En un principio, los niños talibanes debían ayudar en las faenas domésticas o rurales, pero ahora en muchas ocasiones se dedican a la caridad. El origen radica en la búsqueda de la espiritualidad, a través de una vida ascética que los libre de la  esclavitud hacia los placeres mundanos y terrenales.
A mi entender, eso no debería conllevar desnutrición, ausencia de limpieza y de afecto, además de serias carencias de una educación elemental, ya que jamás aprenderán a leer ni a escribir, salvo los escritos en árabe del Corán.
Por lo que me han contado es muy habitual encontrar los talibanes en Dakar y en el norte del país. Los pequeños son capaces de recorrer distancias enormes en busca de algo que ponerse en la boca y de unas monedas con qué acontentar a su mentor. Y si algún alma caritativa les ofrece adoptarlos suelen rechazar tal tentadora oferta ante el temor de posteriores represalias en caso que el marabout los localice.
En muchos casos, estos menores acabarán convirtiéndose con el paso de los años en delincuentes.
Amadou y Yoro, los dos pequeños de la imagen, observan mi cámara de fotos y el monedero que sostengo en una mano. Aunque algunos chicos senegaleses, que los observan con incomodidad, me aconsejan que les entregue dinero, les digo con señas que me acompañen.
Cruzo, en compañía de los dos niños, la pequeña carretera principal del pueblo y me dirigo hacia un puesto de comestibles. Allí compro para los pequeños una barra de pan untada de chocolate y entrego una mitad a cada uno.

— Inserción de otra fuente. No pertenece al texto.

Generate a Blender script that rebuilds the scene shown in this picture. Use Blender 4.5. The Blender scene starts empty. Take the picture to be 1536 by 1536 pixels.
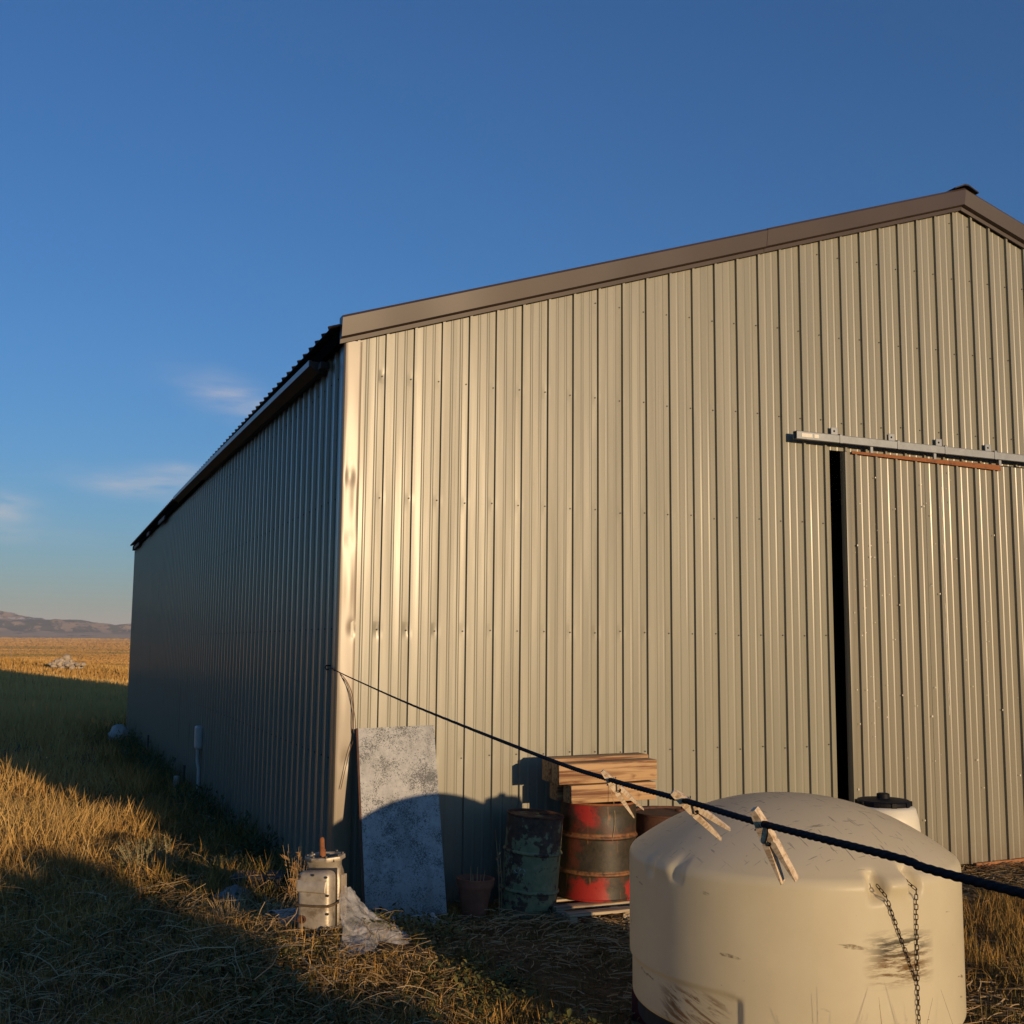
import bpy, bmesh, math, random
import numpy as np
from mathutils import Vector, Matrix, Euler, noise

random.seed(7)
RNG = np.random.default_rng(11)
scene = bpy.context.scene
C = scene.collection
EYE = 1.95                                   # eye height above the ground at the front wall

# ------------------------------------------------------------------ camera
cam_d = bpy.data.cameras.new('camera')
cam = bpy.data.objects.new('camera', cam_d)
C.objects.link(cam)
PIT, ROLL, YAW = 0.1174, 0.0086, 0.3908
fwd = Vector((math.sin(YAW) * math.cos(PIT), math.cos(YAW) * math.cos(PIT), math.sin(PIT)))
r0 = Vector((math.cos(YAW), -math.sin(YAW), 0))
u0 = r0.cross(fwd)
right = r0 * math.cos(ROLL) + u0 * math.sin(ROLL)
up = -r0 * math.sin(ROLL) + u0 * math.cos(ROLL)
cam.matrix_world = Matrix((
    (right.x, up.x, -fwd.x, 0), (right.y, up.y, -fwd.y, 0), (right.z, up.z, -fwd.z, EYE), (0, 0, 0, 1)))
cam_d.sensor_width = 36
cam_d.sensor_fit = 'HORIZONTAL'
cam_d.lens = 36 * 1693 / 1536
cam_d.clip_start = 0.05
cam_d.clip_end = 90000
scene.camera = cam

# ------------------------------------------------------------------ sky, sun, exposure
SUN_EL, SUN_TH = math.radians(6.3), math.radians(12)   # sun behind the camera, a little to its right
to_sun = Vector((math.sin(SUN_TH) * math.cos(SUN_EL), -math.cos(SUN_TH) * math.cos(SUN_EL), math.sin(SUN_EL)))
world = bpy.data.worlds.new('World')
scene.world = world
world.use_nodes = True
wn = world.node_tree.nodes
wl = world.node_tree.links
wn.clear()
w_out = wn.new('ShaderNodeOutputWorld')
w_bg = wn.new('ShaderNodeBackground')
w_sky = wn.new('ShaderNodeTexSky')
w_sky.sky_type = 'NISHITA'
w_sky.sun_disc = False
w_sky.sun_elevation = SUN_EL
w_sky.sun_rotation = math.pi - SUN_TH
w_sky.altitude = 1300
w_sky.air_density = 1.28
w_sky.dust_density = 1.1
w_sky.ozone_density = 5.9
SKY_STRENGTH = 0.142
w_bg.inputs['Strength'].default_value = SKY_STRENGTH
wl.new(w_bg.outputs[0], w_out.inputs[0])
w_tc = wn.new('ShaderNodeTexCoord')


def wmath(op, a, b=None):
    n = wn.new('ShaderNodeMath')
    n.operation = op
    for i, v in enumerate((a, b)):
        if v is None:
            continue
        if isinstance(v, (int, float)):
            n.inputs[i].default_value = v
        else:
            wl.new(v, n.inputs[i])
    return n.outputs[0]


def wdot(vec):
    n = wn.new('ShaderNodeVectorMath')
    n.operation = 'DOT_PRODUCT'
    wl.new(w_tc.outputs['Generated'], n.inputs[0])
    n.inputs[1].default_value = vec
    return n.outputs['Value']


w_map = wn.new('ShaderNodeMapping')
w_map.inputs['Scale'].default_value = (14, 14, 70)
wl.new(w_tc.outputs['Generated'], w_map.inputs[0])
w_noise = wn.new('ShaderNodeTexNoise')
w_noise.inputs['Scale'].default_value = 1.6
w_noise.inputs['Detail'].default_value = 8
w_noise.inputs['Roughness'].default_value = 0.55
wl.new(w_map.outputs[0], w_noise.inputs['Vector'])
w_nz = wmath('MULTIPLY', wmath('SUBTRACT', w_noise.outputs['Fac'], 0.26), 2.2)
cloud = None
# thin evening clouds low in the north: (direction, half width, half height, tilt, density)
for cdir, cw, chh, tilt, den in (
        ((0.143, 0.968, 0.207), 0.040, 0.013, -0.30, 0.42),
        ((0.060, 0.990, 0.131), 0.036, 0.0085, -0.10, 0.50),
        ((0.098, 0.985, 0.141), 0.028, 0.009, 0.05, 0.40),
        ((-0.036, 0.994, 0.106), 0.022, 0.0095, -0.05, 0.62),
        ((-0.026, 0.996, 0.086), 0.038, 0.006, 0.0, 0.32),
        ((-0.16, 0.98, 0.12), 0.07, 0.012, 0.05, 0.45),
        ((-0.42, 0.90, 0.10), 0.08, 0.010, 0.0, 0.45),
        ((0.55, 0.82, 0.09), 0.10, 0.010, 0.0, 0.40),
        ((0.86, 0.49, 0.11), 0.09, 0.012, 0.0, 0.40)):
    d = Vector(cdir).normalized()
    e1 = Vector((d.y, -d.x, 0)).normalized()
    e2 = e1.cross(d)
    f1 = e1 * math.cos(tilt) + e2 * math.sin(tilt)
    f2 = e2 * math.cos(tilt) - e1 * math.sin(tilt)
    a = wmath('DIVIDE', wdot(f1), cw)
    b = wmath('DIVIDE', wmath('SUBTRACT', wdot(f2), 0.0), chh)
    r2 = wmath('ADD', wmath('MULTIPLY', a, a), wmath('MULTIPLY', b, b))
    front = wmath('GREATER_THAN', wdot(d), 0.2)
    m = wmath('MULTIPLY', wmath('MULTIPLY', wmath('POWER', 2.718, wmath('MULTIPLY', r2, -0.8)), den), front)
    cloud = m if cloud is None else wmath('ADD', cloud, m)
w_fac = wmath('MULTIPLY', cloud, w_nz)
w_clamp = wn.new('ShaderNodeClamp')
wl.new(w_fac, w_clamp.inputs[0])
w_mix = wn.new('ShaderNodeMix')
w_mix.data_type = 'RGBA'
wl.new(w_clamp.outputs[0], w_mix.inputs['Factor'])
wl.new(w_sky.outputs[0], w_mix.inputs[6])
CLOUD_COL = (4.2, 3.75, 3.6, 1)
w_mix.inputs[7].default_value = CLOUD_COL
wl.new(w_mix.outputs[2], w_bg.inputs['Color'])

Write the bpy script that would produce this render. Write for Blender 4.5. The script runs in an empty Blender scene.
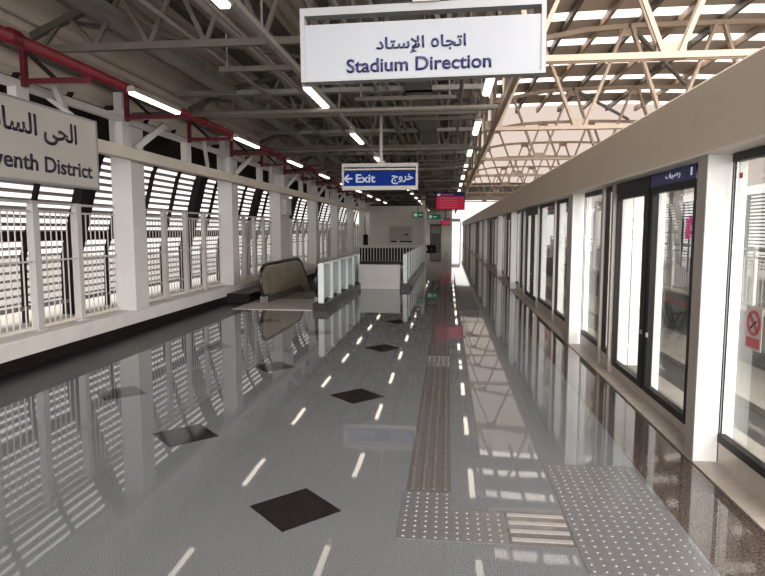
import bpy, math, random
from mathutils import Vector, Matrix
random.seed(7)
C = bpy.context.scene.collection
PI = math.pi
scene = bpy.context.scene

# ------------------------------------------------------------------ materials
def nodes(name):
    m = bpy.data.materials.new(name); m.use_nodes = True
    nt = m.node_tree; nt.nodes.clear()
    out = nt.nodes.new('ShaderNodeOutputMaterial')
    return m, nt, out

def mat(name, col, rough=.5, metal=0., vary=.08, scale=6., spec=.5, coat=0., bump=0.):
    """principled with a soft noise variation of the base colour"""
    m, nt, out = nodes(name)
    b = nt.nodes.new('ShaderNodeBsdfPrincipled')
    tc = nt.nodes.new('ShaderNodeTexCoord')
    nz = nt.nodes.new('ShaderNodeTexNoise'); nz.inputs['Scale'].default_value = scale
    nz.inputs['Detail'].default_value = 4
    rp = nt.nodes.new('ShaderNodeValToRGB')
    rp.color_ramp.elements[0].position = .3; rp.color_ramp.elements[1].position = .7
    rp.color_ramp.elements[0].color = [max(0, c*(1-vary)) for c in col]+[1]
    rp.color_ramp.elements[1].color = [min(1, c*(1+vary)) for c in col]+[1]
    nt.links.new(tc.outputs['Object'], nz.inputs['Vector'])
    nt.links.new(nz.outputs['Fac'], rp.inputs['Fac'])
    nt.links.new(rp.outputs['Color'], b.inputs['Base Color'])
    b.inputs['Roughness'].default_value = rough; b.inputs['Metallic'].default_value = metal
    b.inputs['Specular IOR Level'].default_value = spec
    b.inputs['Coat Weight'].default_value = coat
    if bump:
        bp = nt.nodes.new('ShaderNodeBump'); bp.inputs['Strength'].default_value = bump
        nt.links.new(nz.outputs['Fac'], bp.inputs['Height']); nt.links.new(bp.outputs['Normal'], b.inputs['Normal'])
    nt.links.new(b.outputs[0], out.inputs[0])
    return m

def granite(name, dark, light, rough, scale=140., joints=0., jcol=(.12, .12, .12), contrast=(.38, .62), big=.1, wav=0., spec=.5):
    m, nt, out = nodes(name)
    L = nt.links.new
    b = nt.nodes.new('ShaderNodeBsdfPrincipled')
    tc = nt.nodes.new('ShaderNodeTexCoord')
    nz = nt.nodes.new('ShaderNodeTexNoise'); nz.inputs['Scale'].default_value = scale; nz.inputs['Detail'].default_value = 3
    n2 = nt.nodes.new('ShaderNodeTexNoise'); n2.inputs['Scale'].default_value = 1.3; n2.inputs['Detail'].default_value = 5
    rp = nt.nodes.new('ShaderNodeValToRGB')
    rp.color_ramp.elements[0].position, rp.color_ramp.elements[1].position = contrast
    rp.color_ramp.elements[0].color = list(dark)+[1]; rp.color_ramp.elements[1].color = list(light)+[1]
    L(tc.outputs['Object'], nz.inputs['Vector']); L(tc.outputs['Object'], n2.inputs['Vector'])
    L(nz.outputs['Fac'], rp.inputs['Fac'])
    mr = nt.nodes.new('ShaderNodeMapRange'); mr.inputs['To Min'].default_value = 1-big; mr.inputs['To Max'].default_value = 1+big
    L(n2.outputs['Fac'], mr.inputs['Value'])
    mul = nt.nodes.new('ShaderNodeVectorMath'); mul.operation = 'SCALE'
    L(rp.outputs['Color'], mul.inputs[0]); L(mr.outputs['Result'], mul.inputs['Scale'])
    col = mul.outputs[0]
    if joints:
        br = nt.nodes.new('ShaderNodeTexBrick'); br.offset = 0
        br.inputs['Scale'].default_value = 1.; br.inputs['Brick Width'].default_value = joints; br.inputs['Row Height'].default_value = joints
        br.inputs['Mortar Size'].default_value = .0025; br.inputs['Mortar Smooth'].default_value = .2
        L(tc.outputs['Object'], br.inputs['Vector'])
        mx = nt.nodes.new('ShaderNodeMixRGB'); mx.inputs['Color2'].default_value = list(jcol)+[1]
        L(br.outputs['Fac'], mx.inputs['Fac']); L(col, mx.inputs['Color1'])
        col = mx.outputs[0]
    L(col, b.inputs['Base Color'])
    b.inputs['Roughness'].default_value = rough; b.inputs['Specular IOR Level'].default_value = spec
    if wav:
        n3 = nt.nodes.new('ShaderNodeTexNoise'); n3.inputs['Scale'].default_value = 2.2; n3.inputs['Detail'].default_value = 1
        L(tc.outputs['Object'], n3.inputs['Vector'])
        bp = nt.nodes.new('ShaderNodeBump'); bp.inputs['Strength'].default_value = wav; bp.inputs['Distance'].default_value = .02
        L(n3.outputs['Fac'], bp.inputs['Height']); L(bp.outputs['Normal'], b.inputs['Normal'])
    L(b.outputs[0], out.inputs[0])
    return m

def emit(name, col, s):
    m, nt, out = nodes(name)
    e = nt.nodes.new('ShaderNodeEmission'); e.inputs['Color'].default_value = list(col)+[1]; e.inputs['Strength'].default_value = s
    nt.links.new(e.outputs[0], out.inputs[0]); return m

def glass(name, tint, refl_scale=1., rough=0.):
    m, nt, out = nodes(name)
    t = nt.nodes.new('ShaderNodeBsdfTransparent'); t.inputs['Color'].default_value = list(tint)+[1]
    g = nt.nodes.new('ShaderNodeBsdfGlossy'); g.inputs['Roughness'].default_value = rough
    f = nt.nodes.new('ShaderNodeFresnel'); f.inputs['IOR'].default_value = 1.5
    mu = nt.nodes.new('ShaderNodeMath'); mu.operation = 'MULTIPLY'; mu.inputs[1].default_value = refl_scale; mu.use_clamp = True
    x = nt.nodes.new('ShaderNodeMixShader')
    nt.links.new(f.outputs[0], mu.inputs[0]); nt.links.new(mu.outputs[0], x.inputs[0])
    nt.links.new(t.outputs[0], x.inputs[1]); nt.links.new(g.outputs[0], x.inputs[2])
    nt.links.new(x.outputs[0], out.inputs[0]); return m

def translucent(name, col, through=.5):
    m, nt, out = nodes(name)
    t = nt.nodes.new('ShaderNodeBsdfTransparent'); t.inputs['Color'].default_value = list(col)+[1]
    g = nt.nodes.new('ShaderNodeBsdfTranslucent'); g.inputs['Color'].default_value = list(col)+[1]
    x = nt.nodes.new('ShaderNodeMixShader'); x.inputs[0].default_value = through
    nt.links.new(g.outputs[0], x.inputs[1]); nt.links.new(t.outputs[0], x.inputs[2])
    nt.links.new(x.outputs[0], out.inputs[0]); return m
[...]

Una gran sonrisa se dibuja en el rostro de los chiquitines. Les echo una monedita en cada lata y se van alegres con su apetitoso desayuno.
Me pregunto por qué se traeran hijos al mundo si no se está en condiciones de asumir la responsabilidad de garantizarles amor, una buena educación y, sobre todo, velar porque en la infancia los niños se dediquen a lo suyo, a ser niños y a jugar.